業界平均や過去の値と比較することで、企業の将来的な成長性を予想することが可能です。
売上高研究開発費率の計算式
売上高研究開発費率(%)=研究開発費÷売上高×100
⑤効率性分析
効率性分析とは、企業がどれくらい効率良く利益を上げられているかを見るための分析方法です。

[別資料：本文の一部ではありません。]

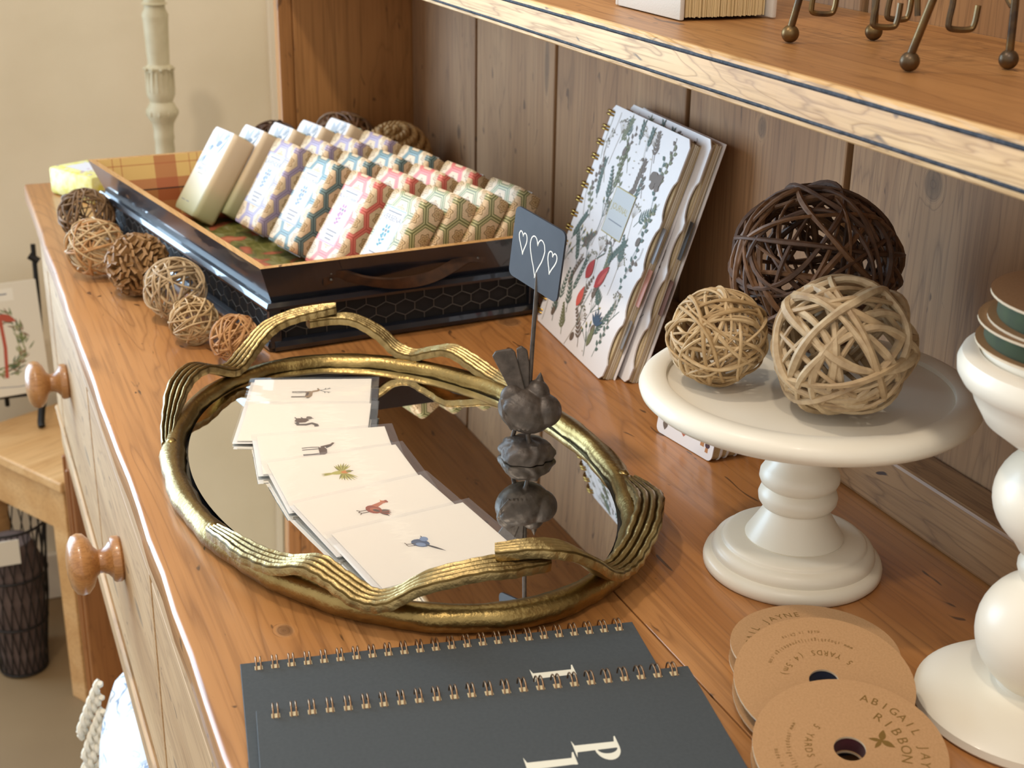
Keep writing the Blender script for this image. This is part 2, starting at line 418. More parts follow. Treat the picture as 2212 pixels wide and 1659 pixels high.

損益計算書と貸借対照表の数字を用いて、主に以下の指標を参考にします。
総資産回転率
総資産回転率は、総資産(財産の合計)がどれだけ効率良く活用されたかを表し、総資産回転率の値が大きいほど、効率性が良いと判断することができます。
総資産回転率の計算式
総資産回転率(回)=売上高÷総資産
売上債権回転期間
売上債権回転期間とは、売上債権をどれくらいの期間で回収できるかがわかり、月数または日数で表します。
売上債権回転期間の計算式
売上債権回転月数=売上債権÷(売上高÷12)
売上債権回転日数=売上債権÷(売上高÷365)
在庫回転期間
在庫回転期間は、在庫がどのくらいの期間で売れているかを示し、商品を仕入れてから販売されるまでの期間がわかります。
在庫回転期間の計算式
在庫回転期間(月数)=棚卸資産÷売上原価÷12
おわりに
株式投資において、企業の財務諸表をしっかりと読み解くことが大切です。また、投資のリスクを避け、良質な投資先を見つけるためには、企業の「財務諸表」を理解することがとても重要となります。
特に「財務三表」は企業の財務状況を見る上で欠かせないものです。それぞれが示す内容を理解し、適切に評価することでより精緻な投資判断が可能になります。
本コラムが皆さまの投資をする上での企業分析に少しでも役立つことができれば幸いです。